◆ Source records
-- Begin --

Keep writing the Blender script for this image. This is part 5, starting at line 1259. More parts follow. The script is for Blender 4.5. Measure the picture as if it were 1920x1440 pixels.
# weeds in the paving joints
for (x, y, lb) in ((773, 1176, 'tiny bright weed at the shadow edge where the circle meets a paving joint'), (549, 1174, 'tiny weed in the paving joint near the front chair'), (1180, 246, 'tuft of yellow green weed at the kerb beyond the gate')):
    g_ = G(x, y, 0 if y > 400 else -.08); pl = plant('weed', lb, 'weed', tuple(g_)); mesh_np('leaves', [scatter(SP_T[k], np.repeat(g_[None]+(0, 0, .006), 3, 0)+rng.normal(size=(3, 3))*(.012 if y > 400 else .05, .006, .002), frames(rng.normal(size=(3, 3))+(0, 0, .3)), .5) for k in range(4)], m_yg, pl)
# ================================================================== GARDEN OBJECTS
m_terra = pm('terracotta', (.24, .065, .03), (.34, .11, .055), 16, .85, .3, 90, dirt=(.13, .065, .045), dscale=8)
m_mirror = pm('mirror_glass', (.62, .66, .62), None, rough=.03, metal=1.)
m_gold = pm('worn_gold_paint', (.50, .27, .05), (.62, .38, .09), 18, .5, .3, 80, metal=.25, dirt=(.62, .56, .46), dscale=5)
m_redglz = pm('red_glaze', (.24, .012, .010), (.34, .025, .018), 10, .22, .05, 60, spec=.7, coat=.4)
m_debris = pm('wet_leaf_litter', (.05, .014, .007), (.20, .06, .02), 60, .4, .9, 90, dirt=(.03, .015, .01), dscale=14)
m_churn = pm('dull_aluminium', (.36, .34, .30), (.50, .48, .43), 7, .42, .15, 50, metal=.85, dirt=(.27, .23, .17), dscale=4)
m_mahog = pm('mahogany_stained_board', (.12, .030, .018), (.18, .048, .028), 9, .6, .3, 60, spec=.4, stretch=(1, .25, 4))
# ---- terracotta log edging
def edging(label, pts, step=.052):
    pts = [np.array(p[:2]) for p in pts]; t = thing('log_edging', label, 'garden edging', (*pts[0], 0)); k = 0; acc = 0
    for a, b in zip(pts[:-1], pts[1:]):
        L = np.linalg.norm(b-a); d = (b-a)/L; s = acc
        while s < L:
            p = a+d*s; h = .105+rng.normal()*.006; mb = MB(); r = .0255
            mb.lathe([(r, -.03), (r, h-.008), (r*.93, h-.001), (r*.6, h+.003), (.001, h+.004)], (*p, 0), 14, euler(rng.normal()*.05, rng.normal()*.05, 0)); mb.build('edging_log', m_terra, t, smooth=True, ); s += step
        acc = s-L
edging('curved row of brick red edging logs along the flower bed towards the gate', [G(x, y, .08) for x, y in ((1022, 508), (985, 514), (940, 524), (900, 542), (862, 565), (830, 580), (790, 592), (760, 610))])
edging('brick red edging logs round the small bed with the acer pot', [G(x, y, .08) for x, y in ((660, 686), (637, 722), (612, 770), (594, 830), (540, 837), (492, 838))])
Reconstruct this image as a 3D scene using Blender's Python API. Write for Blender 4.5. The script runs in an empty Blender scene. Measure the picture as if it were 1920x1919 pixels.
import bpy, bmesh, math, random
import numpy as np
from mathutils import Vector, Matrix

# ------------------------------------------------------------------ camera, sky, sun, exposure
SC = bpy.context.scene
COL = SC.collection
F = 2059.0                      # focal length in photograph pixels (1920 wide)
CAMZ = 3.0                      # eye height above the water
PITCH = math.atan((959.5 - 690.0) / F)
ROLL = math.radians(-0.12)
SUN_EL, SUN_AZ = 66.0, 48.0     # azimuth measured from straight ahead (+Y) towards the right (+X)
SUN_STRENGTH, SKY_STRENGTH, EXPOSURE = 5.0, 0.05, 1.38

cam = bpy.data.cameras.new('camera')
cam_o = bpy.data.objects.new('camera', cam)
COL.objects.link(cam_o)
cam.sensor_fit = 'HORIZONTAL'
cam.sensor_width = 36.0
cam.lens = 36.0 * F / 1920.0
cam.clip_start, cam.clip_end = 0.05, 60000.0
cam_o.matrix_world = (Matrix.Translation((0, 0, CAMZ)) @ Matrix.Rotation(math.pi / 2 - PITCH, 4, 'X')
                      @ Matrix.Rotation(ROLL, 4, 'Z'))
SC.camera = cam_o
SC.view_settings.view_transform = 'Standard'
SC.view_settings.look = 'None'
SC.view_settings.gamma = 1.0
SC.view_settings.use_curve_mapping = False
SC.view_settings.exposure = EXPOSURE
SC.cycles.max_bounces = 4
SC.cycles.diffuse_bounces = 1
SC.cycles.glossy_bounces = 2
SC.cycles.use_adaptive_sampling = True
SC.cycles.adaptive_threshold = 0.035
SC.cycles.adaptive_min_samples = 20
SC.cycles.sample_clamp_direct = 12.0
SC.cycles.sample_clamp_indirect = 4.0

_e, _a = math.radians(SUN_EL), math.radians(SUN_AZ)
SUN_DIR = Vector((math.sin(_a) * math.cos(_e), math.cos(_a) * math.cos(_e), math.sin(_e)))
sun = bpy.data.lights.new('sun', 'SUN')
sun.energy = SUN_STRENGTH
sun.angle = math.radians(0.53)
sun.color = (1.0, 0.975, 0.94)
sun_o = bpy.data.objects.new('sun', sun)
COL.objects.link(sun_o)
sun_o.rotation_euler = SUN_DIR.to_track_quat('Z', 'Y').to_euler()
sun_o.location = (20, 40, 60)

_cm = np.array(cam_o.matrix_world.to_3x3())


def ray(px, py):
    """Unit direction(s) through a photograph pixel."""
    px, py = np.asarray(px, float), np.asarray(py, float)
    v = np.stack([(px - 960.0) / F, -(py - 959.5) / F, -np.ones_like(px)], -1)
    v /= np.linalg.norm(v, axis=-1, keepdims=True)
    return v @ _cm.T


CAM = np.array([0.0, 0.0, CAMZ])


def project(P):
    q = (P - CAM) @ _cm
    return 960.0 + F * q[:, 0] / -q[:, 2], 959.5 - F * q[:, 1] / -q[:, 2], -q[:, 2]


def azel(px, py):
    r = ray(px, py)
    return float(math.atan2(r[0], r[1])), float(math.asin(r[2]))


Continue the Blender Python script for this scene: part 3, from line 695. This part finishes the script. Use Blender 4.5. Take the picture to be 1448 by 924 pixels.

-- End --

◆ What to produce
Retype each record exactly, leaving nothing out.

◆ Result of the exercise
Keep writing the Blender script for this image. This is part 5, starting at line 1259. More parts follow. The script is for Blender 4.5. Measure the picture as if it were 1920x1440 pixels.
# weeds in the paving joints
for (x, y, lb) in ((773, 1176, 'tiny bright weed at the shadow edge where the circle meets a paving joint'), (549, 1174, 'tiny weed in the paving joint near the front chair'), (1180, 246, 'tuft of yellow green weed at the kerb beyond the gate')):
    g_ = G(x, y, 0 if y > 400 else -.08); pl = plant('weed', lb, 'weed', tuple(g_)); mesh_np('leaves', [scatter(SP_T[k], np.repeat(g_[None]+(0, 0, .006), 3, 0)+rng.normal(size=(3, 3))*(.012 if y > 400 else .05, .006, .002), frames(rng.normal(size=(3, 3))+(0, 0, .3)), .5) for k in range(4)], m_yg, pl)
# ================================================================== GARDEN OBJECTS
m_terra = pm('terracotta', (.24, .065, .03), (.34, .11, .055), 16, .85, .3, 90, dirt=(.13, .065, .045), dscale=8)
m_mirror = pm('mirror_glass', (.62, .66, .62), None, rough=.03, metal=1.)
m_gold = pm('worn_gold_paint', (.50, .27, .05), (.62, .38, .09), 18, .5, .3, 80, metal=.25, dirt=(.62, .56, .46), dscale=5)
m_redglz = pm('red_glaze', (.24, .012, .010), (.34, .025, .018), 10, .22, .05, 60, spec=.7, coat=.4)
m_debris = pm('wet_leaf_litter', (.05, .014, .007), (.20, .06, .02), 60, .4, .9, 90, dirt=(.03, .015, .01), dscale=14)
m_churn = pm('dull_aluminium', (.36, .34, .30), (.50, .48, .43), 7, .42, .15, 50, metal=.85, dirt=(.27, .23, .17), dscale=4)
m_mahog = pm('mahogany_stained_board', (.12, .030, .018), (.18, .048, .028), 9, .6, .3, 60, spec=.4, stretch=(1, .25, 4))
# ---- terracotta log edging
def edging(label, pts, step=.052):
    pts = [np.array(p[:2]) for p in pts]; t = thing('log_edging', label, 'garden edging', (*pts[0], 0)); k = 0; acc = 0
    for a, b in zip(pts[:-1], pts[1:]):
        L = np.linalg.norm(b-a); d = (b-a)/L; s = acc
        while s < L:
            p = a+d*s; h = .105+rng.normal()*.006; mb = MB(); r = .0255
            mb.lathe([(r, -.03), (r, h-.008), (r*.93, h-.001), (r*.6, h+.003), (.001, h+.004)], (*p, 0), 14, euler(rng.normal()*.05, rng.normal()*.05, 0)); mb.build('edging_log', m_terra, t, smooth=True, ); s += step
        acc = s-L
edging('curved row of brick red edging logs along the flower bed towards the gate', [G(x, y, .08) for x, y in ((1022, 508), (985, 514), (940, 524), (900, 542), (862, 565), (830, 580), (790, 592), (760, 610))])
edging('brick red edging logs round the small bed with the acer pot', [G(x, y, .08) for x, y in ((660, 686), (637, 722), (612, 770), (594, 830), (540, 837), (492, 838))])
Reconstruct this image as a 3D scene using Blender's Python API. Write for Blender 4.5. The script runs in an empty Blender scene. Measure the picture as if it were 1920x1919 pixels.
import bpy, bmesh, math, random
import numpy as np
from mathutils import Vector, Matrix

# ------------------------------------------------------------------ camera, sky, sun, exposure
SC = bpy.context.scene
COL = SC.collection
F = 2059.0                      # focal length in photograph pixels (1920 wide)
CAMZ = 3.0                      # eye height above the water
PITCH = math.atan((959.5 - 690.0) / F)
ROLL = math.radians(-0.12)
SUN_EL, SUN_AZ = 66.0, 48.0     # azimuth measured from straight ahead (+Y) towards the right (+X)
SUN_STRENGTH, SKY_STRENGTH, EXPOSURE = 5.0, 0.05, 1.38

cam = bpy.data.cameras.new('camera')
cam_o = bpy.data.objects.new('camera', cam)
COL.objects.link(cam_o)
cam.sensor_fit = 'HORIZONTAL'
cam.sensor_width = 36.0
cam.lens = 36.0 * F / 1920.0
cam.clip_start, cam.clip_end = 0.05, 60000.0
cam_o.matrix_world = (Matrix.Translation((0, 0, CAMZ)) @ Matrix.Rotation(math.pi / 2 - PITCH, 4, 'X')
                      @ Matrix.Rotation(ROLL, 4, 'Z'))
SC.camera = cam_o
SC.view_settings.view_transform = 'Standard'
SC.view_settings.look = 'None'
SC.view_settings.gamma = 1.0
SC.view_settings.use_curve_mapping = False
SC.view_settings.exposure = EXPOSURE
SC.cycles.max_bounces = 4
SC.cycles.diffuse_bounces = 1
SC.cycles.glossy_bounces = 2
SC.cycles.use_adaptive_sampling = True
SC.cycles.adaptive_threshold = 0.035
SC.cycles.adaptive_min_samples = 20
SC.cycles.sample_clamp_direct = 12.0
SC.cycles.sample_clamp_indirect = 4.0

_e, _a = math.radians(SUN_EL), math.radians(SUN_AZ)
SUN_DIR = Vector((math.sin(_a) * math.cos(_e), math.cos(_a) * math.cos(_e), math.sin(_e)))
sun = bpy.data.lights.new('sun', 'SUN')
sun.energy = SUN_STRENGTH
sun.angle = math.radians(0.53)
sun.color = (1.0, 0.975, 0.94)
sun_o = bpy.data.objects.new('sun', sun)
COL.objects.link(sun_o)
sun_o.rotation_euler = SUN_DIR.to_track_quat('Z', 'Y').to_euler()
sun_o.location = (20, 40, 60)

_cm = np.array(cam_o.matrix_world.to_3x3())


def ray(px, py):
    """Unit direction(s) through a photograph pixel."""
    px, py = np.asarray(px, float), np.asarray(py, float)
    v = np.stack([(px - 960.0) / F, -(py - 959.5) / F, -np.ones_like(px)], -1)
    v /= np.linalg.norm(v, axis=-1, keepdims=True)
    return v @ _cm.T


CAM = np.array([0.0, 0.0, CAMZ])


def project(P):
    q = (P - CAM) @ _cm
    return 960.0 + F * q[:, 0] / -q[:, 2], 959.5 - F * q[:, 1] / -q[:, 2], -q[:, 2]


def azel(px, py):
    r = ray(px, py)
    return float(math.atan2(r[0], r[1])), float(math.asin(r[2]))


Continue the Blender Python script for this scene: part 3, from line 695. This part finishes the script. Use Blender 4.5. Take the picture to be 1448 by 924 pixels.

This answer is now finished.